La seconda tematica concerne il fatto che i trasferimenti a organizzazioni negli USA che non sono incluse nel “Data Privacy Framework List” non possono essere basati sulla decisione di adeguatezza e richiederanno adeguate garanzie per la protezione dei dati, diritti azionabili e rimedi legali efficaci per gli interessati (ad esempio, SCC), in conformità all’art. 46 del GDPR. In questo caso, però l’EDPB sottolinea che le garanzie messe in atto dal governo statunitense nell’ambito della sicurezza nazionale (compreso il meccanismo di ricorso) si applicano a tutti i dati trasferiti negli Stati Uniti, indipendentemente dallo strumento di trasferimento utilizzato. Pertanto, nel valutare l’efficacia dello strumento di trasferimento scelto ai sensi dell’art. 46 del GDPR, gli esportatori di dati devono tenere conto della valutazione effettuata dalla Commissione nella decisione sull’adeguatezza (considerando (6)-(7)).

Queste sono alcune delle precisazioni fornite dall’EDPB nella nota informativa ma ve ne sono altre altrettanto interessanti tra cui, ad esempio, il fatto che, affinché un reclamo sia ammissibile, le persone non debbano dimostrare che i loro dati siano stati effettivamente raccolti dalle agenzie di intelligence statunitensi.

Gli errori da evitare

Quanto detto, consente all’organizzazione di eseguire le considerazioni del caso, dato che è la stessa a dover effettuare gli opportuni controlli circa l’ubicazione dei fornitori o partner commerciali e gestire correttamente il trasferimento dei dati negli Stati Uniti, evitando quindi di sbagliare sin dall’origine.

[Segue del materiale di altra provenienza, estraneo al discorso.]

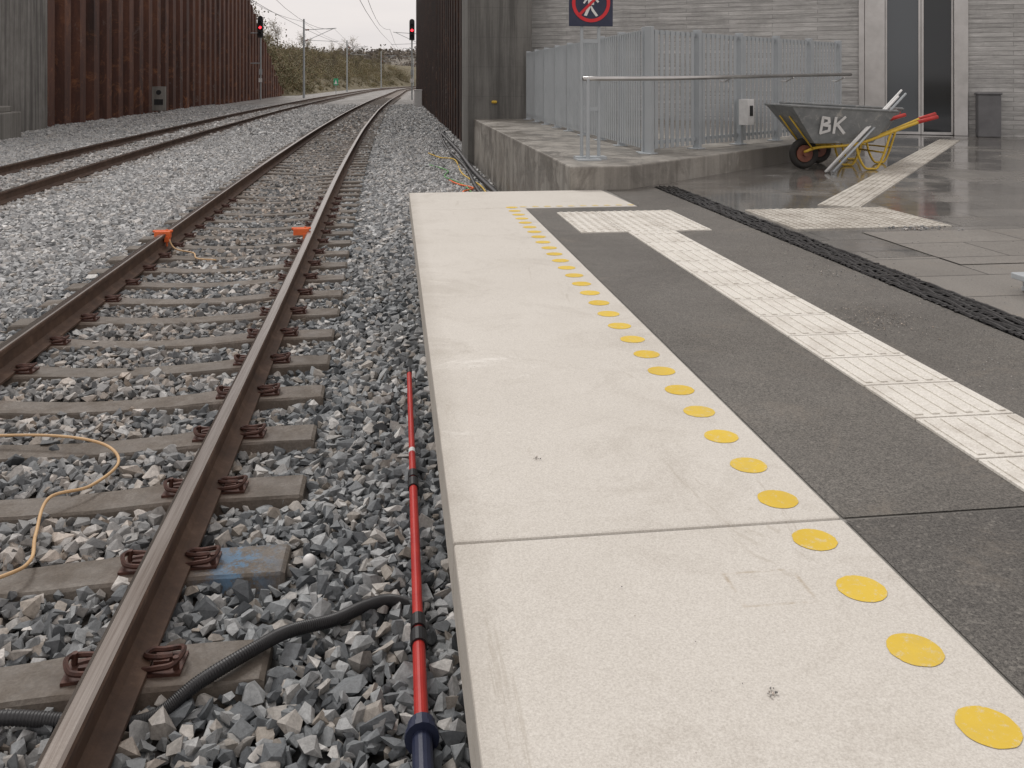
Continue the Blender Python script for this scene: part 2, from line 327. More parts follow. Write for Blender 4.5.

Tale valutazione dovrà essere effettuata caso per caso anche in ragione delle specificità del contesto del trattamento.

Veniamo ad alcune riflessioni per non commettere errori.

  • È stato verificato se il fornitore o il partner commerciale rientri o sia registrato al Data Privacy Framework List?
  • L’esportatore ha tenuto in considerazione il caso in cui il fornitore, seppur abbia i sistemi informativi in UE, si avvalga di sub fornitori i cui server sono ubicati negli Stati Uniti?
  • Anche se il fornitore risiede in UE, è stato richiesto allo stesso se non vi siano società controllanti o subfornitrici, ubicate negli Stati Uniti, che possono accedere ai dati personali? Attenzione che anche in questo caso, l’esportatore deve verificare se queste ultime aderiscano al Data Privacy Framework List!
  • Nel caso in cui l’importatore sia ubicato negli Stati Uniti e non rientri nella Data Privacy Framework List, l’esportatore ha valutato il meccanismo più opportuno per il trasferimento dei dati?
  • Nel caso di adozione delle Standard Contractual Clauses, è stato valutato il rapporto intercorrente tra l’esportatore e l’importatore (es. Controller to Processor oppure Controller to Controller o Processor to Controller)?
  • L’organizzazione ha eseguito valutazioni mirate per comprendere come avviene il trasferimento dei dati? È opportuno che l’organizzazione conosca nel dettaglio il trasferimento in quanto l’informazione circa il trasferimento dei dati deve essere resa nei confronti dei soggetti interessati”
  • L’organizzazione ha in essere una procedura o una metodologia da seguire per la corretta gestione del trasferimento dei dati quali, ad esempio, una Transfer Impact Assessment?
  • Sono stati previsti opportuni accorgimenti e cautele al fine di non trasferire dati personali che non siano necessari per la specifica finalità del trattamento? È opportuno, proprio in considerazione del trasferimento dei dati negli Stati Uniti, che l’organizzazione ab origine adotti form/moduli che richiedano le sole informazioni necessarie, distruggendo o eliminando tutto ciò che non sia essenziale.
  • L’esportatore ha proceduto ad integrare la documentazione privacy quale ad esempio il Registro dei trattamenti oppure l’informativa sul trattamento dei dati personali? Attenzione a non dimenticare di fornire agli interessati le specifiche informazioni sul trasferimento dei dati personali.

Conclusioni

In conclusione, è compito dell’azienda, a seconda dei casi concreti, eseguire le opportune verifiche e i dovuti controlli al fine di valutare lo strumento adeguato messo a disposizione dal GDPR per il trasferimento dei dati. L’importante è non dimenticare che il filo conduttore per l’impresa resta sempre il principio di accountability, posto che è la stessa che deve essere in grado di dimostrare di essere conforme alla normativa in materia di protezione dei dati personali.